Goldman says facts do not justify market gloom

In a briefing note entitled ‘Let’s worry about everything’, the somewhat exasperated chairman of Goldman Sachs Asset Management said market participants should shake off their prevailing funk, given better-than-expected data from various markets.

Jim O’Neill said traders’ minds seemed fixated on bad news rather than various expectation-beating data.

He also looked, unexpectedly, to Scandinavia’s funkiest export – Abba – for an upbeat note amid the gloom.

One of the quartet’s songs – Chiquitita – may have applied to recent market sentiment – “You’re enchanted by your sorrow / In your eyes there is no hope for tomorrow”.

But O’Neill highlighted expectation-beating figures from the Chicago ISM (60.4) and Chinese September PMI (51.2), a 26,000 fall in Germany’s September unemployment and Berlin voting, by a wider margin than many expected, to expand the eurozone bail-out fund.

And talk is increasingly of “a ‘big bang’ solution’ to the European problems’.”

Given all this, O’Neill said last week “should have been a better week.

“Much of the latter end of the last week has felt rather surreal to me, as much of the economic data and comments from companies have been rather benign. And yet, markets continued to explore the grimmer angles.

“Judging by the price action, market participants seem to be increasingly convinced of imminent recessions in Europe and the US, as well as a prolonged period of ‘Japanisation’ in which positive GDP growth struggles to keep ahead of a weaker underlying growth trend. What is the matter with everyone?”

O’Neill said people should also stop worrying about ‘hard landings’ in China.

While Beijing’s policy to cool real estate prices over the past two years would probably produce “some failed property lenders…I can’t understand why it therefore translates into a ‘hard landing’.

“China has entered a new phase of development where the quality of growth matters more than the pure quantity, and with it, the sustainability of growth.” O’Neill predicted annualised economic growth over five years of 7.5%, “and as a critical part of it the Chinese consumer is going to be more important”.

He added it was “surreal” that the US dollar strengthened since the start of September against many currencies and breached its 200-day moving average “against virtually all cross rates that matter to the US”.

O’Neill attributed this largely to risk aversion and thirst for liquidity, but said there was little case for sustained US dollar strength against many ‘growth market’ currencies, “in fact, on the contrary, the dollar should resume weakening against most of them through time.

“While many associate the dollar move as another ‘bad’ sign for the equity markets and confirmation of other darkening signals, there is no reliability about the consequences of the dollar breaking above its 200 day moving averages, either as a precursor to sustained dollar strength, or its consequences. There are many instances when the Dollar has appreciated for good, not bad reasons.”
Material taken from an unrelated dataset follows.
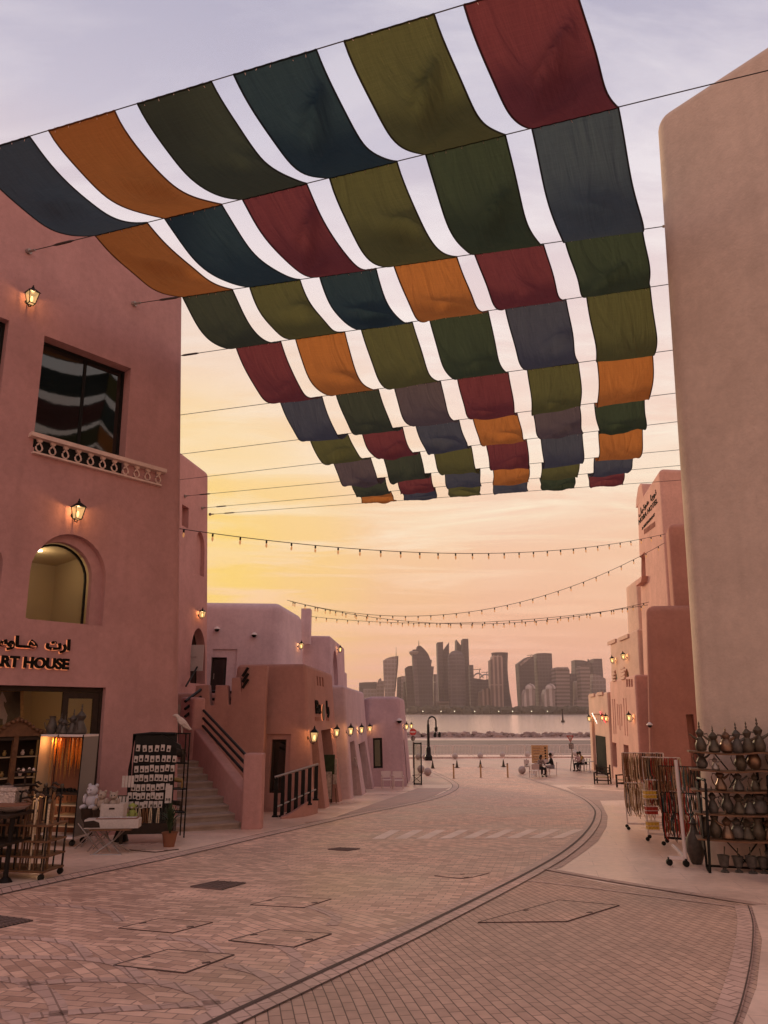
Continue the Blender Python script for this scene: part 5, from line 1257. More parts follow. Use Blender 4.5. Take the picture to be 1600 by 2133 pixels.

Closer to home, O’Neill said the November G20 is likely to be “a major point of inflection, which will either resurrect life or leave us in deep hibernation through the winter. We need to have by then a credible path for Greece, elements of the big bang in terms of bank recapitalization, and collective buy-in from all of Europe’s key players.”

He added Vladimir Putin and Dmitry Medvedev probably trading places in the Kremlin next year was not necessarily a bad thing.

“For those of us who do not live in Russia, I do think we all need to remember that Russia likes its strong leaders, and if this transition is peaceful and things remain stable, that will be more than a decade of stability, which for Russia, is quite an achievement.”

After refuting so many doom-mongers, London-based O’Neill turned to Abba for some light relief.

“On Friday outside our offices there was an Abba tribute band entertaining lunchtime workers. I ate my sandwich watching them – a beautiful distraction from the prevailing mood of the markets and the economic world.”